The novel flows as lyrically through Kaplan’s prose as the wail of the saxophones and crescendos of Gershwin’s keyboards. You can almost hear the taxi horns and clopping hooves of carriage horses in Central Park through his words as you imagine riding down Park Avenue past the towering edifices of lush mansions. As Kay becomes so absorbed in her performing as to be swept away from her audience, I read this book under that same captivation as minutes flowed into hours. Only my noisy team of hungry terriers could break my concentration.
The rarified world Swift inhabited provides rich raw material Kaplan uses to tell a complex and involving story ... In a biography, such luminaries could become footnotes. In Kaplan’s historical novel they turn into essential characters, often-fascinating friends and foils. While the plot about Swift’s divided romantic allegiance drives the book, it also allows Kaplan to examine all manner of interesting social and political complexities of 1920s and ‘30s America ... If Rhapsody has a flaw, it is that Swift gets to have her cake, and eat it, too, for too long ... she lives a life of abject luxury and few real problems ... It’s an interesting life, thankfully, but one lacking deep, plot-driving conflict. A little over halfway into the story, tensions finally heat up and provide more narrative thrust ... Rhapsody never proves less than engaging reading, however. Swift’s dialogue sings especially, capturing both her intellect and wit ... Mitchell James Kaplan’s prose luxuriates in depicting her surprising and wildly artistic world.
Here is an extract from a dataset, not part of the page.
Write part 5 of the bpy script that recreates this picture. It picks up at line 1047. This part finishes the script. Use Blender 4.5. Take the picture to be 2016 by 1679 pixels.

Kaplan delicately stitches together the notes of Gershwin and Swift’s nontraditional love song with the constant, glamorous hum of the Roaring Twenties playing in the background. Snappy dialogue and lush prose bring the Jazz Age to life as Kaplan takes readers from Harlem rent parties to the stage lights of Broadway ... Kaplan also uses the historical setting and characters to briefly explore conversations about topics that remain relevant today, particularly antisemitism and the appropriation of Black culture by white people for artistic gain. A sumptuous fictional account of a complex real-life romance, this book will stick in readers’ heads like the melody of a favorite ballad.
Kaplan builds an enchanting world ... Kaplan’s meticulous research is evident throughout, and the pages glitter with the names of such musical luminaries as Richard Rodgers, Duke Ellington, and Fats Waller, who provide a glamorous backdrop to the narrative, punctuated with major world events: the Great Depression and the ominous gathering storm of fascism in Germany. This spellbinding and luminous tale will linger in readers’ minds long after the final page is turned.
Abetted by its often omniscient narration and long passages of historical context, the novel seems intent on hewing as closely to nonfiction as possible. The history is engrossing, particularly to students of early Broadway—there’s name-dropping aplenty in this and other cultural and political arenas ... Although Kaplan’s propulsive style imparts a momentum of its own, narrative tension is all but absent—the Warburg marriage is not exactly a hell demanding escape, and Gershwin is not exactly a port in a storm. The many disquisitions, on topics as varied as the underpinnings of American anti-Semitism to the misappropriation of Black culture by well-intentioned Whites, are interesting and important, but they do interrupt the novel’s flow ... The characters’ star turns are upstaged by the vastness of the set.